The mill buildings are filled with business owners, architects, and artisans. Harrisville has attracted people from all over. People like Walt Siegl who builds custom motorcycles.


“Most of my clients who visit to my workshop are just absolutely romanced by the area, romanced by the downtown,” Walt says.

Walt and his family moved from New York City to Harrisville 11 years ago. His wife had connections in the area, and rural New Hampshire had similarities to where Walt grew up in Austria.

“It simply reminds me of my childhood,” Walt says.

Others have lived in Harrisville for most of their lives, and want to continue its preservation and traditions. This includes John’s son Nick Colony, who is a young professional working for the town’s historic society.

Nick says it’s always a battle keeping Harrisville the way they want it.
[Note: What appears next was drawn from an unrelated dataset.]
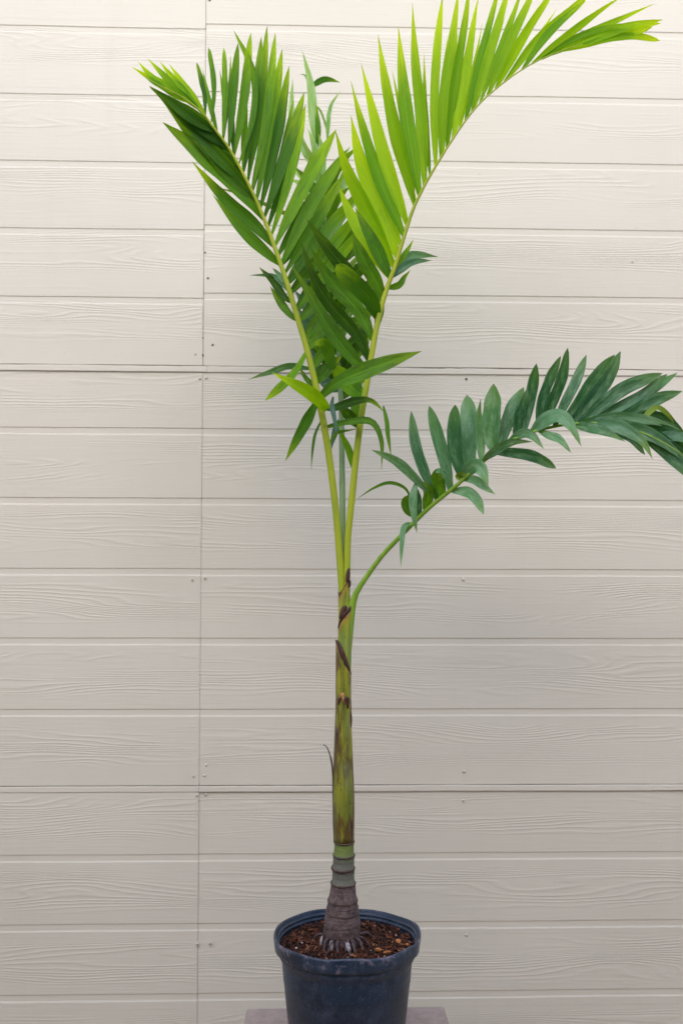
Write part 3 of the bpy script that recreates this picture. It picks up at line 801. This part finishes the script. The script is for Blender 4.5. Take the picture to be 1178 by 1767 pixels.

“Every year we have to come up against it with somebody who wants to make some money and change something that we’d have to live with for a hundred of years,” Nick says. “They think they’re improving it in some way, but from a preservation stand point less is more and the reason why we like it is because it hasn’t changed.”

John and I walk to the general store, where it’s packed with townspeople for lunch. He says it’s the real social hub for the town. And according to his great-grandfather’s diary from 1860, it’s been that way for a long time.

“He said after work at the mill he’d come to the general store and talk about hunting and fishing with the people in the store,” John says. “And I realized this is the same place we’re standing right now. Amazing.”

And John’s hope is that the store and town will continue to stand as it is now for another 160 years.